Nos guste o no debe admitirse que en cuanto a la música “grande”, si en Miami pasa mucho, pasa menos de lo que debería, considerando el potencial de una ciudad de su tamaño en un enclave privilegiado. Es un reto que tarde o temprano habrá que asumir, si no continuará un lento declive con consecuencias previsibles, francamente desafortunadas. Asimismo, de vez en cuando, un chispazo alumbra, sorprende por lo inesperado, por una indoblegable excelencia que irrumpe irrefrenable permitiendo abrigar cierta esperanza.

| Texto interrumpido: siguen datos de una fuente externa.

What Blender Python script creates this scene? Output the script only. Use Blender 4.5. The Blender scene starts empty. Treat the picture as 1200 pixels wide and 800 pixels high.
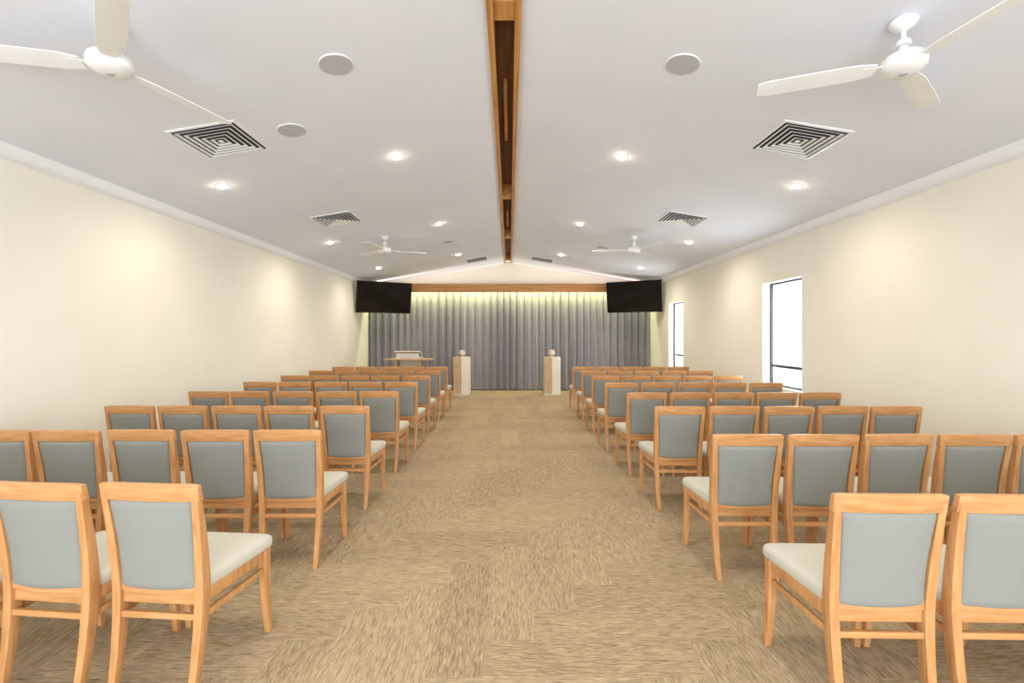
import bpy, bmesh, math, random
from mathutils import Vector, Matrix
random.seed(7)
scene = bpy.context.scene
scene.view_settings.view_transform = 'Standard'

# ------------------------------------------------------------------ constants
W = 3.92          # half width
YB, YF = -2.6, 12.85
HW = 2.96         # ceiling height at the side walls
HR = 3.62         # ceiling height at the ridge
SL = (HR - HW) / W
def ceil_z(x): return HR - SL * abs(x)

def srgb(r, g, b):
    def f(c):
        c /= 255.0
        return c / 12.92 if c <= 0.04045 else ((c + 0.055) / 1.055) ** 2.4
    return (f(r), f(g), f(b), 1)

# ------------------------------------------------------------------ materials
def new_mat(name, col, rough=0.5, metal=0.0, spec=0.5):
    m = bpy.data.materials.new(name); m.use_nodes = True
    b = m.node_tree.nodes['Principled BSDF']
    b.inputs['Base Color'].default_value = col
    b.inputs['Roughness'].default_value = rough
    b.inputs['Metallic'].default_value = metal
    b.inputs['Specular IOR Level'].default_value = spec
    return m

def noise_color(m, c1, c2, scale=(1, 1, 1), nscale=5, detail=6, lo=0.35, hi=0.65, bump=0.0, dist=0.002, random_obj=False):
    nt = m.node_tree; N = nt.nodes; L = nt.links
    b = N['Principled BSDF']
    tc = N.new('ShaderNodeTexCoord'); mp = N.new('ShaderNodeMapping')
    mp.inputs['Scale'].default_value = scale
    L.new(tc.outputs['Object'], mp.inputs['Vector'])
    nz = N.new('ShaderNodeTexNoise'); nz.inputs['Scale'].default_value = nscale; nz.inputs['Detail'].default_value = detail
    if random_obj:
        oi = N.new('ShaderNodeObjectInfo'); sc = N.new('ShaderNodeMath'); sc.operation = 'MULTIPLY'; sc.inputs[1].default_value = 40
        L.new(oi.outputs['Random'], sc.inputs[0])
        cx = N.new('ShaderNodeCombineXYZ'); 
        for k in range(3): L.new(sc.outputs[0], cx.inputs[k])
        L.new(cx.outputs[0], mp.inputs['Location'])
    L.new(mp.outputs[0], nz.inputs['Vector'])
    cr = N.new('ShaderNodeValToRGB')
    cr.color_ramp.elements[0].position = lo; cr.color_ramp.elements[0].color = c1
    cr.color_ramp.elements[1].position = hi; cr.color_ramp.elements[1].color = c2
    L.new(nz.outputs['Fac'], cr.inputs[0]); L.new(cr.outputs[0], b.inputs['Base Color'])
    if bump:
        bp = N.new('ShaderNodeBump'); bp.inputs['Strength'].default_value = bump; bp.inputs['Distance'].default_value = dist
        L.new(nz.outputs['Fac'], bp.inputs['Height']); L.new(bp.outputs[0], b.inputs['Normal'])
    return m

wall_m = noise_color(new_mat('wall_paint', srgb(240, 236, 222), 0.75), srgb(242, 238, 226), srgb(245, 242, 231), nscale=1.5, bump=0.05)
ceil_m = noise_color(new_mat('ceiling_paint_daylit', srgb(230, 234, 246), 0.8), srgb(228, 233, 247), srgb(232, 236, 248), nscale=2)  # white ceiling; the bluish daylight tint is mixed into the paint colour
trim_m = noise_color(new_mat('trim_paint', srgb(244, 246, 252), 0.5), srgb(243, 246, 252), srgb(246, 248, 253), nscale=3)
wood_m = noise_color(new_mat('beech_wood', srgb(205, 150, 95), 0.33), srgb(180, 127, 78), srgb(208, 156, 105), scale=(14, 14, 1.6), nscale=3, lo=0.3, hi=0.7, random_obj=True)
railw_m = noise_color(new_mat('beech_wood_rail', srgb(205, 150, 95), 0.33), srgb(183, 130, 80), srgb(210, 158, 107), scale=(2, 16, 16), nscale=3, lo=0.3, hi=0.7, random_obj=True)
backfab_m = noise_color(new_mat('back_fabric', srgb(140, 147, 144), 0.9), srgb(130, 132, 129), srgb(145, 147, 143), nscale=500, detail=2, bump=0.15, dist=0.0006)
seatfab_lit_m = noise_color(new_mat('seat_fabric_lit', srgb(186, 184, 168), 0.9), srgb(192, 190, 178), srgb(206, 203, 191), nscale=500, detail=2, bump=0.15, dist=0.0006)  # light falling on the seats is painted in as a paler fabric tone
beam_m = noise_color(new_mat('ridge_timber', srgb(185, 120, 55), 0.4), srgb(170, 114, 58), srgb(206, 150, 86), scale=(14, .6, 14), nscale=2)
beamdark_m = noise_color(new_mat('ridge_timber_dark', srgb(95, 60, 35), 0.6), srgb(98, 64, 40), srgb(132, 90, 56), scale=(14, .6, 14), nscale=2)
pelmet_m = noise_color(new_mat('pelmet_timber', srgb(190, 125, 62), 0.4), srgb(180, 120, 62), srgb(208, 150, 90), scale=(.8, 12, 12), nscale=2)
white_m = noise_color(new_mat('white_enamel', srgb(236, 238, 244), 0.3), srgb(235, 238, 244), srgb(240, 242, 247))
grille_m = noise_color(new_mat('speaker_grille', srgb(178, 178, 184), 0.7), srgb(178, 180, 188), srgb(194, 196, 204), nscale=300)
dark_m = noise_color(new_mat('vent_dark', srgb(50, 50, 52), 0.8), srgb(48, 48, 50), srgb(60, 60, 62))
black_m = noise_color(new_mat('black_plastic', srgb(14, 14, 16), 0.35), srgb(12, 12, 14), srgb(18, 18, 20))
screen_m = noise_color(new_mat('screen_glass', srgb(8, 8, 11), 0.12), srgb(6, 6, 9), srgb(10, 10, 13))
alu_m = noise_color(new_mat('dark_aluminium', srgb(48, 52, 56), 0.4, 0.3), srgb(44, 48, 52), srgb(54, 58, 62))
cream_m = noise_color(new_mat('cream_laminate', srgb(228, 220, 204), 0.5), srgb(226, 219, 208), srgb(234, 228, 218), nscale=3)
oak_m = noise_color(new_mat('pale_oak', srgb(196, 165, 122), 0.5), srgb(178, 148, 112), srgb(206, 178, 142), scale=(12, 12, 1), nscale=3)
metal_m = noise_color(new_mat('frosted_holder', srgb(220, 205, 198), 0.3, 0.2), srgb(216, 196, 188), srgb(228, 212, 204))
curt_m = noise_color(new_mat('curtain_fabric', srgb(128, 126, 134), 0.85), srgb(150, 147, 156), srgb(170, 166, 173), scale=(30, 30, 1.5), nscale=4, bump=0.1)

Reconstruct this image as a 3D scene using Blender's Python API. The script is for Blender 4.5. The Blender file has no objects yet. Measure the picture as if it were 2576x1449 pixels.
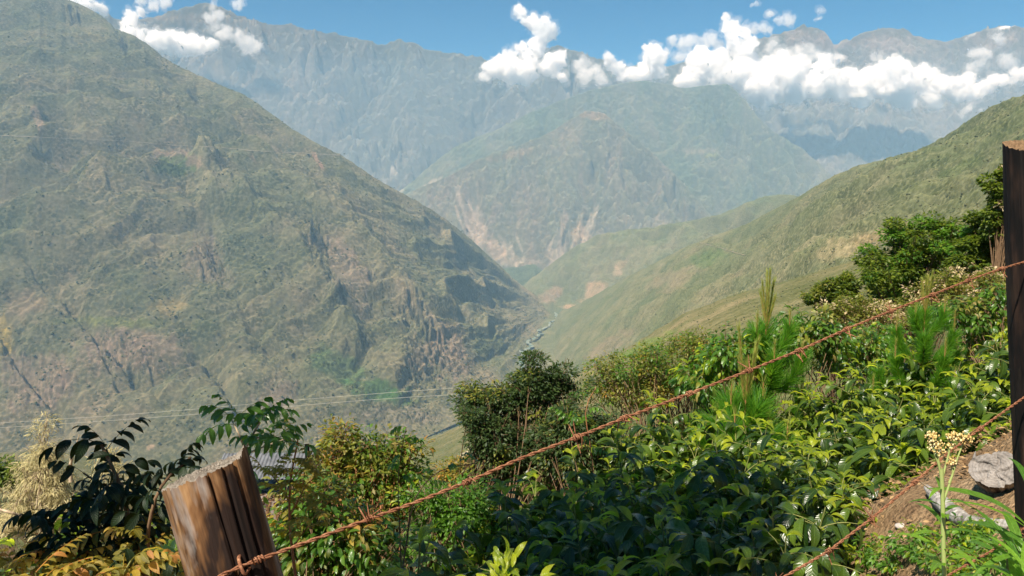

Tal el caso del recital de Johannes Moser. Si el eximio chelista deslumbró al público el pasado año en su actuación con la Orquesta de Cleveland (y seguramente volverá a hacerlo cuando regrese la próxima temporada con la New World Symphony) su concierto de cámara en el Suntrust Pavillion del New World Center merece un elogio superlativo por muchas razones. Una de ellas, haber tenido que cambiar de partenaire a último momento cuando por problemas de visado su compañera de gira mundial, la pianista italiana Gloria Campaner, le fue imposible secundarlo. Casi “al toro” fue reemplazada por John Wilson, el valiente fellow de la New World Symphony que supo ajustarse y cumplir la difícil tarea de complementarse con un rival de tanta fama.
Un programa que apeló a la melodía italiana, la ferocidad rusa y la reciedumbre alemana representadas respectivamente por Respighi, Prokofiev y Brahms y que permitió al chelista canadiense-alemán exhibir un muestrario de habilidades a cuál más notable. Hijo de la soprano Edith Wiens y del chelista Kae Moser (y sobrino de la famosa Edda Moser), es obvio que la música corre por sus venas ya que es en la musicalidad y compenetración donde su arte deja un impacto difícil de olvidar. En la soltura, naturalidad y espontaneidad en el tratamiento del material abordado; en su enfoque honesto, respetuoso y moderno y en el supremo dominio del instrumento, Moser reconfirmó la inmejorable impresión causada la pasada temporada.
El Adagio con variaciones de Respighi emanó encanto mediterráneo, como debe ser, casi pucciniana en expresividad aunque enraizada en la tradición clásica. Tácito homenaje a los 90 de Rostropovich, que hubiese cumplido un día antes, Moser abordó la fenomenal Sonata en Do mayor que Prokofiev compusiera al gran “Slava” y que estrenó junto a Richter en pleno stalinismo. Los aspectos folklóricos emergieron con inusual fiereza, tanto en la gravedad del primer movimiento como en los enérgicos ataques del tercero y las ironías humorísticas del segundo.
La segunda mitad de la velada perteneció a la Primera sonata de Brahms, con un espléndido Moser seguido atentamente por Wilson. Una de las obras mas bellas del hamburgués fue encargada por el amateur austríaco Josef Gänsbacher –y el chelista aprovechó para contar una buena anécdota entre ambos– Moser supo plasmar los eternos opuestos brahmsianos, la tempestad y la ternura, el intelecto y la pasión desatada con admirable balance, sumado a una sonoridad aterciopelada y rica. Impecable. Como impecable El cisne inevitable bis que concluyó un recital como los que se necesitan más y más cada día en Miami y en todas partes. Demás decirlo, una cita de honor para la próxima temporada.